Put simply, this vagabond tour would keep the Warriors away from the Bay Area for almost two weeks. They’re going to need something from everyone but will be led by the vets.

“We should be a good road team,” Kerr said after the Warriors closed the regular season at Chase Center with a 123-116 dispatching of the Utah Jazz. “We’ve got a lot of guys who have won championships – and veteran players like Chris, who are unfazed by the road.”

Paul is wrapping up his 19th NBA season. He has played in 149 playoff games, for five different teams, and never tasted the champagne of ultimate triumph. He won’t have many more chances.

The Warriors need Paul to the ‘Point God.’ They’re going to need his orchestration ability. His stabilizing influence on and off the court. They’ll need him to score, to drop dimes, to be disruptive on defense. His knack for avoiding turnovers. They might need his ability to deescalate a potential explosion by Draymond Green.

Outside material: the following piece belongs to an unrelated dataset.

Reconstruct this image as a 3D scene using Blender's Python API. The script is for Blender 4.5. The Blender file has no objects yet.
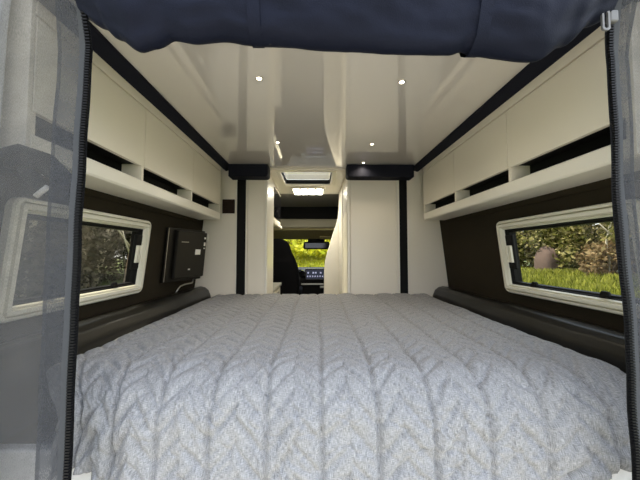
import bpy, bmesh, math, random
from mathutils import Vector, Matrix, noise
random.seed(7)
S = bpy.context.scene
COL = S.collection
PI = math.pi
CX = 0.045                      # centre line of the van; the camera stands a little left of it

# ------------------------------------------------------------------ materials
def mat(name):
    m = bpy.data.materials.new(name); m.use_nodes = True
    nt = m.node_tree; return m, nt, nt.nodes['Principled BSDF']

def plain(name, col, rough=.5, metal=0., coat=0., spec=.5, nz=0., nscale=60., bump=0., bscale=200., var=.12, cior=1.5):
    m, nt, b = mat(name)
    b.inputs['Base Color'].default_value = (*col, 1)
    b.inputs['Roughness'].default_value = rough
    b.inputs['Metallic'].default_value = metal
    b.inputs['Coat Weight'].default_value = coat; b.inputs['Coat IOR'].default_value = cior
    b.inputs['Coat Roughness'].default_value = .02
    b.inputs['Specular IOR Level'].default_value = spec
    tc = nt.nodes.new('ShaderNodeTexCoord')
    n = nt.nodes.new('ShaderNodeTexNoise'); n.inputs['Scale'].default_value = nscale
    n.inputs['Detail'].default_value = 4
    nt.links.new(tc.outputs['Object'], n.inputs['Vector'])
    r = nt.nodes.new('ShaderNodeMix'); r.data_type = 'RGBA'
    r.inputs[6].default_value = (*[c * (1 - var) for c in col], 1)
    r.inputs[7].default_value = (*[min(1, c * (1 + var)) for c in col], 1)
    nt.links.new(n.outputs['Fac'], r.inputs[0]); nt.links.new(r.outputs[2], b.inputs['Base Color'])
    if bump:
        n2 = nt.nodes.new('ShaderNodeTexNoise'); n2.inputs['Scale'].default_value = bscale
        n2.inputs['Detail'].default_value = 3
        nt.links.new(tc.outputs['Object'], n2.inputs['Vector'])
        bp = nt.nodes.new('ShaderNodeBump'); bp.inputs['Strength'].default_value = bump
        bp.inputs['Distance'].default_value = .002
        nt.links.new(n2.outputs['Fac'], bp.inputs['Height']); nt.links.new(bp.outputs[0], b.inputs['Normal'])
    return m

def emit(name, col, st):
    m = bpy.data.materials.new(name); m.use_nodes = True; nt = m.node_tree
    nt.nodes.remove(nt.nodes['Principled BSDF'])
    e = nt.nodes.new('ShaderNodeEmission'); e.inputs[0].default_value = (*col, 1); e.inputs[1].default_value = st
    nt.links.new(e.outputs[0], nt.nodes['Material Output'].inputs[0]); return m

def glass(name, tint, gloss=.08, rough=0.):
    m = bpy.data.materials.new(name); m.use_nodes = True; nt = m.node_tree
    nt.nodes.remove(nt.nodes['Principled BSDF'])
    t = nt.nodes.new('ShaderNodeBsdfTransparent'); t.inputs[0].default_value = (*tint, 1)
    g = nt.nodes.new('ShaderNodeBsdfGlossy'); g.inputs['Roughness'].default_value = rough
    x = nt.nodes.new('ShaderNodeMixShader'); x.inputs[0].default_value = gloss
    nt.links.new(t.outputs[0], x.inputs[1]); nt.links.new(g.outputs[0], x.inputs[2])
    nt.links.new(x.outputs[0], nt.nodes['Material Output'].inputs[0]); return m

def gauze(name, col, dens, weave=900.):
    """woven insect gauze: part thread, part hole"""
    m = bpy.data.materials.new(name); m.use_nodes = True; nt = m.node_tree
    nt.nodes.remove(nt.nodes['Principled BSDF'])
    tc = nt.nodes.new('ShaderNodeTexCoord')
    n = nt.nodes.new('ShaderNodeTexNoise'); n.inputs['Scale'].default_value = 14; n.inputs['Detail'].default_value = 6
    mp = nt.nodes.new('ShaderNodeMapping'); mp.inputs['Scale'].default_value = (900, 60, 240)
    w = nt.nodes.new('ShaderNodeTexNoise'); w.inputs['Scale'].default_value = 1.; w.inputs['Detail'].default_value = 2
    nt.links.new(tc.outputs['Object'], n.inputs['Vector'])
    nt.links.new(tc.outputs['Object'], mp.inputs['Vector']); nt.links.new(mp.outputs[0], w.inputs['Vector'])
    a = nt.nodes.new('ShaderNodeMath'); a.operation = 'ADD'
    nt.links.new(n.outputs['Fac'], a.inputs[0]); nt.links.new(w.outputs['Fac'], a.inputs[1])
    mr = nt.nodes.new('ShaderNodeMapRange'); mr.inputs[1].default_value = .6; mr.inputs[2].default_value = 1.4
    mr.inputs[3].default_value = max(0, dens - .14); mr.inputs[4].default_value = min(1, dens + .14)
    nt.links.new(a.outputs[0], mr.inputs[0])
    t = nt.nodes.new('ShaderNodeBsdfTransparent')
    d = nt.nodes.new('ShaderNodeBsdfDiffuse'); d.inputs[0].default_value = (*col, 1)
    tr = nt.nodes.new('ShaderNodeBsdfTranslucent'); tr.inputs[0].default_value = (*col, 1)
    dm = nt.nodes.new('ShaderNodeMixShader'); dm.inputs[0].default_value = .25
    nt.links.new(d.outputs[0], dm.inputs[1]); nt.links.new(tr.outputs[0], dm.inputs[2])
    x = nt.nodes.new('ShaderNodeMixShader')
    nt.links.new(mr.outputs[0], x.inputs[0]); nt.links.new(t.outputs[0], x.inputs[1]); nt.links.new(dm.outputs[0], x.inputs[2])
    nt.links.new(x.outputs[0], nt.nodes['Material Output'].inputs[0]); return m

def leaf_mat(name, stops, transl=.35):
    m = bpy.data.materials.new(name); m.use_nodes = True; nt = m.node_tree
    nt.nodes.remove(nt.nodes['Principled BSDF'])
    g = nt.nodes.new('ShaderNodeNewGeometry'); r = nt.nodes.new('ShaderNodeValToRGB')
    el = r.color_ramp.elements
    for i, c in enumerate(stops):
        e = el[i] if i < 2 else el.new(1)
        e.position = i / (len(stops) - 1); e.color = (*c, 1)
    nt.links.new(g.outputs['Random Per Island'], r.inputs[0])
    d = nt.nodes.new('ShaderNodeBsdfDiffuse'); t = nt.nodes.new('ShaderNodeBsdfTranslucent')
    x = nt.nodes.new('ShaderNodeMixShader'); x.inputs[0].default_value = transl
    nt.links.new(r.outputs[0], d.inputs[0]); nt.links.new(r.outputs[0], t.inputs[0])
    nt.links.new(d.outputs[0], x.inputs[1]); nt.links.new(t.outputs[0], x.inputs[2])
    nt.links.new(x.outputs[0], nt.nodes['Material Output'].inputs[0]); return m

def linen(name):
    """heathered grey linen: fine warp and weft slubs in the cloth's own UV"""
    m, nt, b = mat(name)
    uv = nt.nodes.new('ShaderNodeUVMap'); uv.uv_map = 'cloth'
    def nz(sx, sy, det=3):
        mp = nt.nodes.new('ShaderNodeMapping'); mp.inputs['Scale'].default_value = (sx, sy, 1)
        n = nt.nodes.new('ShaderNodeTexNoise'); n.inputs['Scale'].default_value = 1; n.inputs['Detail'].default_value = det
        nt.links.new(uv.outputs[0], mp.inputs[0]); nt.links.new(mp.outputs[0], n.inputs['Vector']); return n
    a, c = nz(900, 75, 1), nz(110, 1000, 1)
    s = nt.nodes.new('ShaderNodeMath'); s.operation = 'ADD'
    nt.links.new(a.outputs['Fac'], s.inputs[0]); nt.links.new(c.outputs['Fac'], s.inputs[1])
    mr = nt.nodes.new('ShaderNodeMapRange'); mr.inputs[1].default_value = .66; mr.inputs[2].default_value = 1.34
    nt.links.new(s.outputs[0], mr.inputs[0])
    mx = nt.nodes.new('ShaderNodeMix'); mx.data_type = 'RGBA'
    mx.inputs[6].default_value = (.135, .135, .14, 1); mx.inputs[7].default_value = (.42, .42, .42, 1)
    nt.links.new(mr.outputs[0], mx.inputs[0]); nt.links.new(mx.outputs[2], b.inputs['Base Color'])
    b.inputs['Roughness'].default_value = .9; b.inputs['Specular IOR Level'].default_value = .15
    b.inputs['Sheen Weight'].default_value = .15
    bp = nt.nodes.new('ShaderNodeBump'); bp.inputs['Strength'].default_value = .35; bp.inputs['Distance'].default_value = .001
    nt.links.new(s.outputs[0], bp.inputs['Height']); nt.links.new(bp.outputs[0], b.inputs['Normal'])
    return m

M = {}
M['cream'] = plain('cream laminate', (.81, .75, .63), .32, nscale=3, var=.03)
M['white'] = plain('white laminate', (.82, .78, .68), .3, nscale=3, var=.03)
M['ceiling'] = plain('glossy ceiling panel', (.64, .605, .55), .03, coat=1.0, spec=.9, cior=1.9, nscale=2, var=.03)
M['dark_trim'] = plain('dark navy trim', (.008, .009, .016), .7, nscale=40, bump=.2, spec=.15)
M['felt'] = plain('brown felt lining', (.030, .024, .015), .9, spec=.1, nscale=300, bump=.5, bscale=500)
M['leather'] = plain('dark leatherette', (.010, .0095, .008), .3, nscale=30, bump=.08, bscale=350, spec=.3)
M['black'] = plain('matt black plastic', (.006, .006, .006), .6, spec=.15)
M['gloss_black'] = plain('gloss black', (.006, .006, .007), .12)
M['rubber'] = plain('black rubber seal', (.006, .006, .006), .6, spec=.15)
M['frame'] = plain('ivory window frame', (.78, .75, .63), .35, nscale=4, var=.03)
M['brown'] = plain('dark brown plastic', (.022, .011, .006), .6, spec=.2)
M['metal'] = plain('brushed metal', (.40, .39, .37), .35, metal=1)
M['seat'] = plain('black seat fabric', (.005, .005, .006), .9, spec=.1, bump=.4)
M['dash'] = plain('black dashboard', (.008, .008, .008), .6, bump=.2, spec=.2)
M['headliner'] = plain('olive headliner', (.45, .39, .19), .8, spec=.2, nscale=80)
M['beige'] = plain('beige padded lining', (.50, .47, .36), .7, nscale=60, var=.06)
M['grey_gloss'] = plain('dark glossy cab ceiling', (.42, .42, .37), .16, coat=.5)
M['counter'] = plain('grey worktop', (.42, .41, .37), .3, nscale=150)
M['base_white'] = plain('white bed base', (.82, .82, .82), .4)
M['mattress'] = plain('white mattress ticking', (.7, .7, .7), .9, bump=.3)
M['floor'] = plain('vinyl floor', (.12, .10, .08), .4, nscale=12)
M['paint'] = plain('white van paint', (.75, .75, .74), .25)
M['slider'] = plain('grey zip slider', (.13, .13, .13), .5)
M['sticker'] = plain('white sticker', (.75, .73, .68), .6)
M['tv'] = plain('dark television casing', (.009, .008, .006), .4, spec=.25)
M['canopy'] = plain('dark navy tent fabric', (.006, .008, .019), .6, spec=.12, nscale=10, var=.2, bump=.4, bscale=450)
M['tape'] = plain('grey binding tape', (.06, .063, .068), .8, spec=.1, nscale=200, bump=.3)
M['zip'] = plain('black zip', (.006, .006, .007), .5, spec=.15)
M['gauze'] = gauze('grey insect gauze', (.115, .115, .116), .62)
M['gauze2'] = gauze('doubled grey gauze', (.075, .078, .085), .80)
M['linen'] = linen('grey heathered linen')
M['thread'] = plain('grey stitching', (.25, .25, .26), .8)
M['pane'] = glass('acrylic pane', (.70, .70, .63), .06)
M['pane_dark'] = glass('shade-tinted acrylic pane', (.50, .48, .40), .10)  # tint carries the shade seen through the left window; also dims the hatch
M['windscreen'] = glass('windscreen glass', (.95, .97, .92), .04)
M['led'] = emit('warm led', (1, .86, .62), 5)
M['led_cool'] = emit('white led panel', (1, .95, .82), 9)
M['screen'] = emit('lit display', (.25, .28, .40), .05)
M['icon'] = emit('display icons', (.55, .55, .75), .35)
M['bark'] = plain('grey brown bark', (.16, .12, .085), .9, nscale=20, bump=.6, bscale=40, var=.3)
M['pale_bark'] = plain('pale bark', (.55, .50, .42), .9, nscale=20, var=.2)
M['leaf'] = leaf_mat('sunny hedge leaves', [(.03, .04, .010), (.09, .10, .025), (.26, .25, .07), (.60, .52, .27), (.15, .16, .04)])
M['leaf_tan'] = leaf_mat('tan dry leaves', [(.09, .06, .03), (.24, .17, .09), (.42, .30, .17), (.30, .25, .12)])
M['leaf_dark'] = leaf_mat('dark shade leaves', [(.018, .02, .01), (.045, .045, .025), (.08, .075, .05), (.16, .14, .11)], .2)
M['leaf_yellow'] = leaf_mat('bright yellow green leaves', [(.40, .44, .03), (.72, .66, .05), (.80, .78, .16), (.50, .54, .04)], .4)
M['grass'] = leaf_mat('fresh grass', [(.12, .15, .015), (.27, .29, .04), (.42, .42, .09), (.20, .22, .03)], .4)
M['soil'] = plain('grassy ground', (.10, .13, .035), .95, nscale=6, var=.4)
M['gravel'] = plain('pale gravel', (.42, .39, .33), .95, nscale=40, var=.3)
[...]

Golden State general manager Mike Dunleavy, with approval from the team’s veteran and authorization from CEO Joe Lacob, traded for Paul and his $30 million salary not for regular-season production but for the high-stakes games that follow.

The first of those games comes against an opponent that knows the Warriors inside and out. An opponent that has had a rock in its collective gut since last April, after reaching the playoffs for the first time in 16 years – only to lose to Golden State in the first round of a searing seven-game series.

“Us knowing them helps, but on the flip side they know us as well and that hurts,” Green said. “Coaches are going to put a game plan together. Their coaches will put a great game plan together. Our coaches will put a great game plan together.

"But then you’ve got to go out there and play.”

That’s where CP3 comes in. He was not a part of the Warriors-Kings battle last April. He wasn’t with Golden State in the next series, the conference semifinals against the Lakers.

Paul’s skill and big-game experience positions him to be a difference maker in every game the Warriors play.

If it’s only a one-game postseason for the Warriors, neither Paul nor the Warriors will be pleased. They both want more. Much more. They want to play deep into May.

An abbreviated postseason would mean the one-year experiment that was CP3 will have ended with unmet expectations that must be shared by all.